There are several projection techniques that chart-makers use to minimize the kinds of positional distortion reflected above.  All of these techniques are used in an attempt to accurately represent the spherical surface of the earth on a flat piece of paper.  Conceptual portrayals of three common charting techniques are shown below.

Standard Mercator:              Transverse Mercator:                         Polyconic:

Mercator Projection                    Transverse Mercator Projection               Polyconic Projection

Each of these techniques solves problems with positional distortion and introduces other problems with positional distortion, so the use of these techniques varies, and each brings pros and cons with them.

Electronic anomaly shows  boat's track over land, typical example, this one happens to be in the Oswego Canal,

Electronic anomaly shows boat’s track over land, typical example, this one happens to be in the Oswego Canal, New York State Canal System.

Positional distortion with standard Mercator projection, as we have seen above, is minimal at the earth’s equator, but becomes a significant problem by +/- 40º of latitude.  Forty degrees North latitude encompasses large areas of the US, the boundary regions of the US and Canadian Great Lakes, and large areas of Canada.  In analyzing the NOAA and CHS charts I have in my eChart portfolio, I observe that along the Erie Canal, along the St. Lawrence Seaway, and in many places along the Canadian Canals Systems, two adjoining charts can be and often are done in different projections.  Commonly, Mercator Projection charts are adjacent to Polyconic Projection charts.  Each of these charts have different positional distortion characteristics.  Where adjoining chart edges meet, chart features will not align perfectly.
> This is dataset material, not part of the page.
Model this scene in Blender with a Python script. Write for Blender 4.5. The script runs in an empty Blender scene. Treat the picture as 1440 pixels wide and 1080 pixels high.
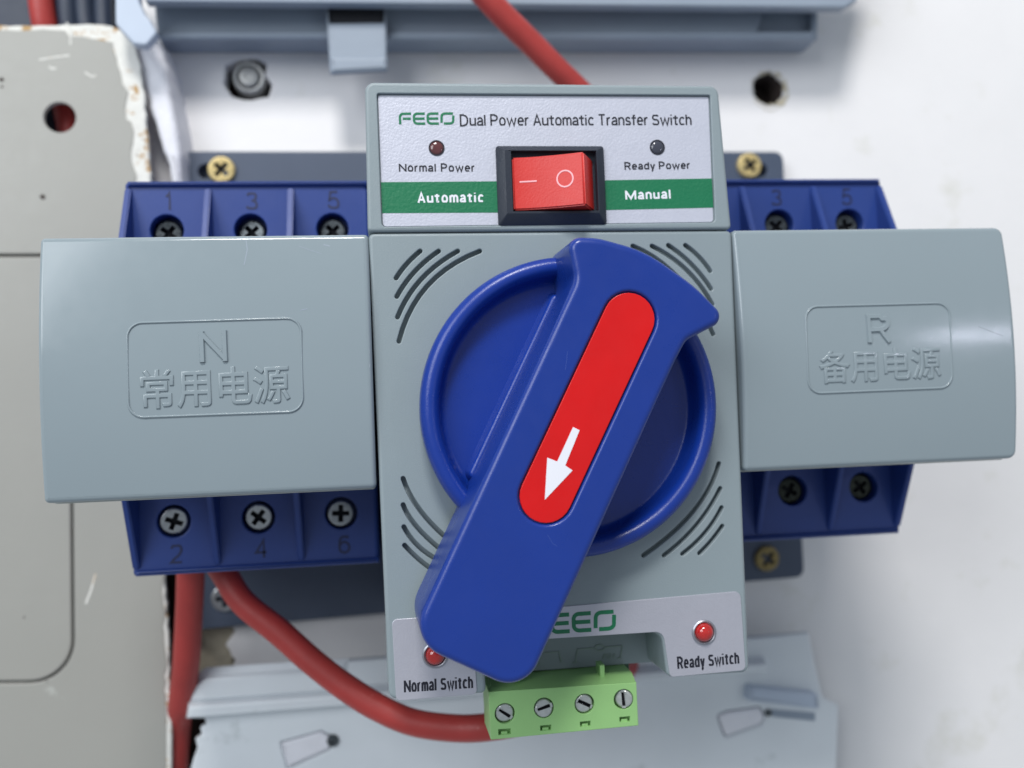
import bpy, bmesh, math, random
from mathutils import Vector, Matrix, noise
from mathutils.geometry import tessellate_polygon
random.seed(7)
R = math.radians
S = 0.001                      # everything below is measured in millimetres

# ---------------------------------------------------------------- camera
CAM = dict(yaw=0.1314, pitch=0.0405, roll=-0.038, x=-39.405, y=0.0, z=212.03, f=1300.0)
def _basis():
    a, p, r = CAM['yaw'], CAM['pitch'], CAM['roll']
    f = Vector((math.sin(a)*math.cos(p), math.sin(p), -math.cos(a)*math.cos(p)))
    rt = f.cross(Vector((0, 1, 0))).normalized(); up = rt.cross(f)
    return rt*math.cos(r)+up*math.sin(r), up*math.cos(r)-rt*math.sin(r), f
RT, UP, FW = _basis()
def toworld(v): return Vector((v[0]*S, -v[2]*S, v[1]*S))
cam_data = bpy.data.cameras.new('camera')
cam = bpy.data.objects.new('camera', cam_data)
bpy.context.scene.collection.objects.link(cam)
wx, wy, wz = toworld(RT), toworld(UP), toworld(-FW)
m = Matrix((wx.normalized(), wy.normalized(), wz.normalized())).transposed().to_4x4()
m.translation = toworld((CAM['x'], CAM['y'], CAM['z']))
cam.matrix_world = m
cam_data.sensor_width = 36; cam_data.lens = CAM['f']/1440*36
cam_data.clip_start = 0.01; cam_data.clip_end = 50
cam_data.dof.use_dof = True
cam_data.dof.focus_distance = 0.204
cam_data.dof.aperture_fstop = 9.5
bpy.context.scene.camera = cam

def at(u, v, z):
    """photo pixel -> (x, y) in mm on the plane lying z mm in front of the device face"""
    d = RT*(u-720) + UP*(540-v) + FW*CAM['f']
    t = (z-CAM['z'])/d.z
    return (CAM['x']+d.x*t, CAM['y']+d.y*t)
def ats(pts, z): return [at(u, v, z) for u, v in pts]
def ppm(z): return CAM['f']/(CAM['z']-z)      # photo pixels per mm at depth z

# ---------------------------------------------------------------- world, lamps, exposure
sc = bpy.context.scene
sc.view_settings.view_transform = 'Standard'; sc.view_settings.look = 'None'
sc.view_settings.exposure = 0; sc.view_settings.gamma = 1
w = bpy.data.worlds.new('World'); sc.world = w; w.use_nodes = True
bg = w.node_tree.nodes['Background']
bg.inputs[0].default_value = (0.80, 0.90, 1.0, 1); bg.inputs[1].default_value = 0.40
def lamp(name, loc, target, sx, sy, power, col):
    l = bpy.data.lights.new(name, 'AREA'); l.shape = 'RECTANGLE'; l.size = sx*S; l.size_y = sy*S
    l.energy = power; l.color = col
    o = bpy.data.objects.new(name, l); sc.collection.objects.link(o)
    o.location = toworld(loc)
    o.rotation_euler = (toworld(target)-toworld(loc)).to_track_quat('-Z', 'Y').to_euler()
    return o
lamp('ceiling_lamp', (-150, 1000, 780), (0, 0, -60), 300, 220, 12.5, (1, .985, .96))
lamp('left_fill', (-760, 480, 860), (0, 0, -60), 700, 600, 8.0, (.92, .96, 1))  # added soft fill from the front left
lamp('streak_lamp', (440, 73, 495), (104, 17, 0), 66, 9, 0.10, (.84, .84, 1))  # added small strip, mirrored as the streak on the right cover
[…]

"Quilting" distortion at the joint between two different charts, typical, this one on the Mohawk River, Erie Canal, New York

“Quilting” distortion at the joint between two different charts, typical, this one on the Mohawk River, Erie Canal, New York

As a young Scoutmaster in the late 1960s and early 1970s, I often lead our troop on “overland, through-the-woods” map ‘n compass hikes, and 50-mile canoe trips, in the Adirondack Mountains of North-Central New York State.  To show the traveling party where we would be going, and to show parents where we had been, I assembled a large overview of the geography of the trip from several separate, individual topographic maps of the region.  The experience was a great learning opportunity for our Scouts, because if one aligns adjacent features at the top of adjoining edges of topo maps, features at the bottom edge of the maps will simply not align.  Asking Scouts to explain “why” set off the most wonderful and eye opening analytical insights in their young minds!  So, a compromise is always necessary in aligning adjacent charts, and user understanding of the phenomena is essential.

The inevitable conclusion is, the same issues with correct feature alignment occur with adjacent eCharts along “adjoining chart edges.”  The “quilting” function of modern chart plotters and eCharting software is analogous to the hiker who tries to align the adjoining edge of paper topo maps on a table top.  In one area, they align fine, but positional distortion makes it impossible for them to correctly align at all points along adjoining edges.  They are, after all, flat pieces of paper representing the spherical surface of the earth.

eChart files are electronic representations of the contents on the projection of a local area at whatever chart scale is involved.  Conceptually, the chart plotter firmware or computer software places objects on the chart plotter screen by calculating the position of the object from its “x” and “y” offset from the chart file’s index location.  The latitude and longitude data coming from the GPS sensor is also calculated as an “x” and “y” offset from the index location.  The index location is usually one “corner,” mathematically “0,0” of the chart’s boundary.  Because of positional distortion, there will be some small positional errors with each chart/map.  The farther the chart location is – in space – from the chart boundary’s index location, the more error is introduced.  With chart plotters and computer software that support “quilting,” – the automatic overlaying and alignment of adjacent charts at adjacent chart boundaries – small visual discontinuities may actually be visible where land objects appear slightly offset from one another at the quilt boundary.  We see this phenomena with different charts on our two chart plotters on the Erie Canal.

Depending on where a boat is on the chart grid, there may be proportionally more error on the “x”-axis than on the “y”-axis.  Chart quilting also confuses that, because at different scales, there may be differing proportional error quantities associated with different scale charts.

Check out “Mercator projection” here: and here:  As you will see, the small element geometry is quite complex.  The conclusion is, object misplacement may be caused either in creating the chart or in interpreting and presenting chart objects.  But small element placement errors are definitely possible.

So, our boat appears ashore.  What do we do?  Simple safety and USCG Navigation Rules require that we all maintain an effective visual watch; we all simply must look out the windows.  We must resist the temptation to rely solely on our electronic devices; gadgets, gizmos, and gilhickies.  Just look out the windows.

The farther north we get (46 degrees in the North Channel), the more small position anomalies are likely to occur.  On the Canadian Shield, there are rocks, not mud, to greet the boat that strays askance. TREAT CHARTS AS A GUIDE. THEY ARE ONLY A GUIDE. THEY ARE A GOOD GUIDE, BUT NOT A PERFECT GUIDE.  When piloting a boat, look out the windows.  On the US East Coast, DO NOT assume the ICW “magenta line” is accurate.  In Canada, DO NOT assume that the “recommended sailing line” is accurate.  DO NOT use a buoy in the water as a waypoint, as we may just get lucky and hit it.  And in the above discussion, if we try to pilot the boat to its position on a chart plotter, we may indeed wind up aground.  Always, always, look out the windows.  What you see out the windows always takes precedence over what the chart plotter says, unless you have specific knowledge from a reliable source – like a Marine Safety Information Bulletin (MSIB) or Local Notice to Mariners (LNM) – that a given marker is off-station.